◆ Information shown:
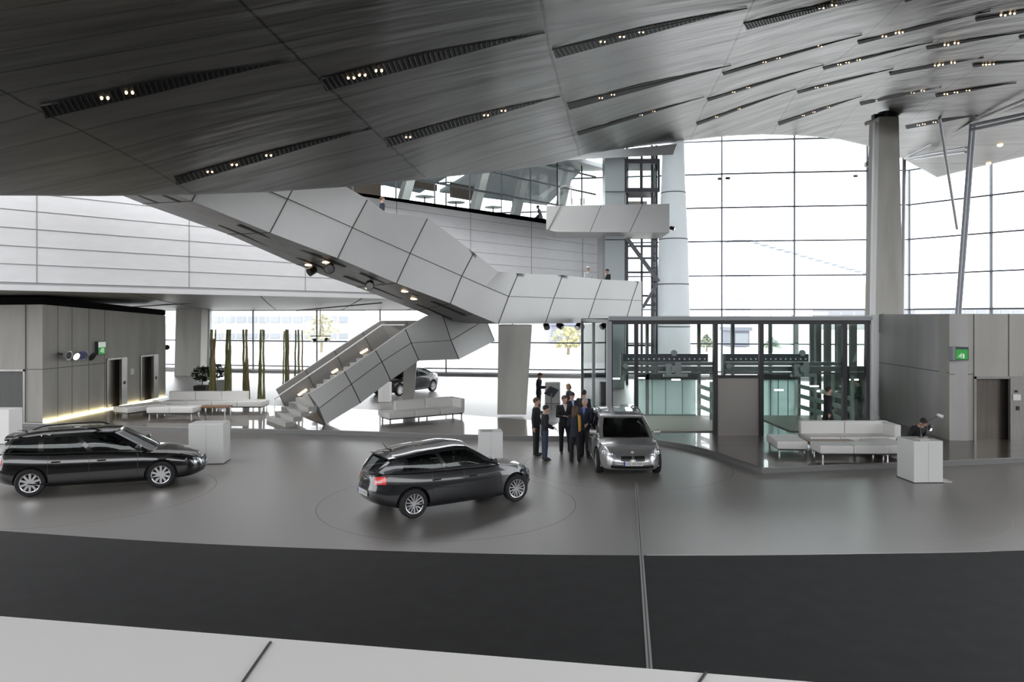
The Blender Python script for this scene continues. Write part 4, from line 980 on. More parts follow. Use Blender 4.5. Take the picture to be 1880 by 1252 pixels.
# desks
def desk(label, corner, rz, w, d, h, hole=False, plate=False, z0=0, group='white box desks'):
    e = thing('desk', label, 'desk', corner, rz, group)
    q = MB(); q.box((w/2, d/2, h/2), (w, d, h), bev=.012); 
    q.build('body', M_WHITE, e, world=False)
    q = MB(); q.box((w*.5, -.002, h*.5), (.008,.006,h*.93)); q.box((w*.52, d/2, h+.002), (w*.96,d*.94,.006)); q.build('panel_joint', mat('joint_pale', (.5,.5,.5), .6), e, world=False)
    q = MB(); q.box((w/2, d/2, .01), (w+.02, d+.02, .02)); q.build('plinth', M_BLACK, e, world=False)
    if hole:
        q = MB(); q.box((w*.35, d*.5, h+.006), (w*.5, d*.35, .012)); q.build('recess', M_DARK, e, world=False)
    if plate:
        q = MB(); q.box((w+.12, .2, .02), (.26,.4,.03)); q.build('foot_plate', mat('plate_pale', (.6,.55,.53), .5), e, world=False)
    return e
desk('white desk the seated person in black works at', G(1678,887), math.radians(2), .78, .8, 1.1, plate=True)
desk('white box desk between the black estate car and the platform', G(346,853), math.radians(5), 1.0, .7, 1.2)
desk('white box desk with a dark recess behind the dark grey hatchback', PZ(880,20.6,0), math.radians(6), .66, .62, 1.13, hole=True)
desk('white box desk cut by the left edge, behind the black estate car', PZ(-40,25.2,0), 0, 1.05, .7, 1.18)
desk('white box desk behind the lower stair flight near the far black car', G(694,739), 0, .6, .6, 1.0)
desk('pale desk standing behind the bamboo poles', G(396,724,0), 0, .48, .5, .78)
desk('pale grey desk behind the people, beside the man with the phone', G(1001,741), 0, .75, .6, 1.05)
e = thing('display_stand', 'small slanted grey display stand on the pale floor behind the group of people', 'stand', G(1012,752))
q = MB(); c = G(1012,752); q.bar(c, c+Vector((0,0,.8)), .06); q.build('post', M_GREY, e)
q = MB(); q.box(c+Vector((0,-.05,.85)), (.5,.05,.5), 0, rot=Matrix.Rotation(.5,3,'X')@Matrix.Rotation(.5,3,'Y')); q.build('screen', mat('screen_grey', (.14,.15,.19), .3), e)
# items on the manned desk
dz = 1.102
c0_ = G(1678,887)
e = thing('desk_lamp', 'thin-armed desk lamp rising from the desk of the seated person', 'lamp', c0_+Vector((.56,.66,dz)))
q = MB(); b = c0_+Vector((.56,.66,dz)); q.tube([b, b+Vector((0,0,.02))], [.07,.07], 12); q.build('base', M_DARK, e)
q = MB(); q.tube([b, b+Vector((-.02,.0,.33)), P(1722,763,20.0)], .009, 6); q.build('arm', M_CHROME, e)
q = MB(); h_ = P(1722,763,20.0); q.tube([h_+Vector((-.02,0,.03)), h_+Vector((.12,0,-.03))], [.035,.05], 10); q.build('lamp_head', M_WHITE, e)
e = thing('table_light', 'small black lamp with a lit white bulb on the manned desk', 'lamp', c0_+Vector((.71,.5,dz)))
q = MB(); b = c0_+Vector((.71,.5,dz)); q.tube([b, b+Vector((0,0,.015))], [.05,.05], 12); q.tube([b, b+Vector((0,0,.25))], .007, 6); q.build('stem', M_DARK, e)
q = MB(); q.lathe([(.055,.22),(.06,.3),(.035,.36),(0,.37)], 12, b); q.build('lamp_shade', M_BLACK, e)
q = MB(); q.ell(b+Vector((0,-.02,.25)), (.04,.04,.05), 10, 8); q.build('bulb', M_WLAMP, e)
q = MB(); q.box(c0_+Vector((.35,.25,dz+.012)), (.3,.22,.02), .2); tag(q.build('paperwork', mat('paper', (.75,.7,.62), .6)), 'flat papers on the desk in front of the seated person', 'papers')
# ================================================================ bamboo poles
M_BAM = [mat('bamboo_green', (.24,.27,.08), .5, noise=.3, nscale=4, stretch=(1,1,.4)), mat('bamboo_brown', (.38,.28,.15), .55, noise=.3, nscale=4, stretch=(1,1,.4)), mat('bamboo_olive', (.42,.41,.2), .5, noise=.25, nscale=4, stretch=(1,1,.4))]
poles = [(387,605,731,3.2,0,1.5),(392,622,731,3,1,-2),(396,622,731,2.6,0,-4),(390,605,731,1.6,1,6),(414,605,727,3.4,0,4),(417,605,727,2.2,0,6),(424,605,727,2.2,2,-2),(421,606,727,1.6,1,1),
         (448,605,733,2.4,0,-1),(455,605,733,2.2,1,-3),(450,605,733,2,1,3),(458,612,733,1.6,2,-6),(475,605,732,2.2,0,4),(485,605,732,2.2,2,-2),(479,606,732,2,0,0),(483,606,731,1.4,1,2),
         (519,608,706,1.6,2,3),(525,605,704,3,0,1),(530,605,702,1.8,1,-1),(541,606,694,1.8,0,2),(549,605,690,2.2,2,-1),(555,606,688,1.5,1,0)]
names_ = ['first','second','third','fourth','fifth','sixth']
cnt = {}
grp = lambda x: 0 if x < 400 else 1 if x < 430 else 2 if x < 465 else 3 if x < 500 else 4 if x < 535 else 5
gname = ['clump nearest the potted tree','second clump from the potted tree','third clump from the potted tree','fourth clump from the potted tree','thick clump by the stair rail','thin clump almost hidden by the stair']
for (x, yt, yb, w, mi, lean) in poles:
    g = grp(x); cnt[g] = cnt.get(g, 0)+1
    d = HC*F/(max(yb, 727)-YH)+random.uniform(-.3,.3) if g < 4 else 39.5+random.uniform(-.3,.3)
    b = PZ(x, d, 0); zt_ = zat(yt, d); r = w*d/F*.95; dx = lean*d/F
    q = MB(); n = 12; pts = [b+Vector((dx*t/n+.012*math.sin(t*1.3+x), .01*math.cos(t*2+x), zt_*t/n)) for t in range(n+1)]
    q.tube(pts, [r*(1.05-.25*t/n) for t in range(n+1)], 9)
    for t in range(1, n): p = pts[t]; q.tube([p-Vector((0,0,.015)), p, p+Vector((0,0,.015))], [r*(1.02-.25*t/n), r*1.14, r*(1.02-.25*t/n)], 9, caps=False)
    tone = ['dark green','brown','olive'][mi]
    tag(q.build('bamboo_pole', M_BAM[mi], smooth=True), '%s %s bamboo pole, %s of the %s' % ('thick' if w > 2.5 else 'slim', tone, names_[cnt[g]-1] if cnt[g] <= 6 else 'last', gname[g]), 'bamboo pole', 'upright bamboo poles behind the left lounge')
# ================================================================ potted trees
def potted(label, px, d, dense, seed):
    R = random.Random(seed); b = PZ(px, d, 0); e = thing('potted_tree', label, 'plant', b)
    q = MB(); q.hull8([b+Vector((x*.3,y*.3,0)) for x, y in ((-1,-1),(1,-1),(1,1),(-1,1))], [b+Vector((x*.34,y*.34,.58)) for x, y in ((-1,-1),(1,-1),(1,1),(-1,1))]); q.build('pot', mat('pot_dark', (.03,.03,.032), .5), e)
    q = MB(); q.box(b+Vector((0,0,.56)), (.6,.6,.05)); q.build('soil', mat('soil', (.05,.035,.025), .9), e)
    q = MB(); q.tube([b+Vector((0,0,.5)), b+Vector((.03,0,.8)), b+Vector((0,.02,1.3))], [.03,.025,.015], 7)
    for k in range(9):
        a = R.random()*6.28; q.tube([b+Vector((0,0,.8+k*.06)), b+Vector((.28*math.cos(a), .28*math.sin(a), 1.05+k*.07))], [.012,.005], 5)
    q.build('trunk', mat('bark_dark', (.12,.08,.05), .8), e)
    q = MB()
    for k in range(dense):
        a = R.random()*6.28; zc = R.uniform(-1,1); rr = math.sqrt(1-zc*zc)*R.random()**.4
        c = b+Vector((.47*rr*math.cos(a), .47*rr*math.sin(a), 1.2+.38*zc)); dr = Vector((math.cos(a), math.sin(a), R.uniform(-.4,.7))).normalized()
        s = dr.cross(Vector((R.uniform(-.5,.5),R.uniform(-.5,.5),1))).normalized()*.055; L_ = dr*.17
        q.add([c, c+L_*.5+s, c+L_, c+L_*.5-s], [(0,1,2,3)])
    q.build('foliage', mat('leaf_dark', (.03,.055,.022), .45), e)
potted('bushy potted tree in a square black pot, left of the first bamboo clump', 371, 40.5, 620, 3)
potted('potted tree in a dark pot partly hidden behind the first bamboo clump', 398, 42.6, 480, 9)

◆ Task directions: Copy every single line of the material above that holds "from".

◆ Answer for this exercise:
The Blender Python script for this scene continues. Write part 4, from line 980 on. More parts follow. Use Blender 4.5. Take the picture to be 1880 by 1252 pixels.
e = thing('desk_lamp', 'thin-armed desk lamp rising from the desk of the seated person', 'lamp', c0_+Vector((.56,.66,dz)))
gname = ['clump nearest the potted tree','second clump from the potted tree','third clump from the potted tree','fourth clump from the potted tree','thick clump by the stair rail','thin clump almost hidden by the stair']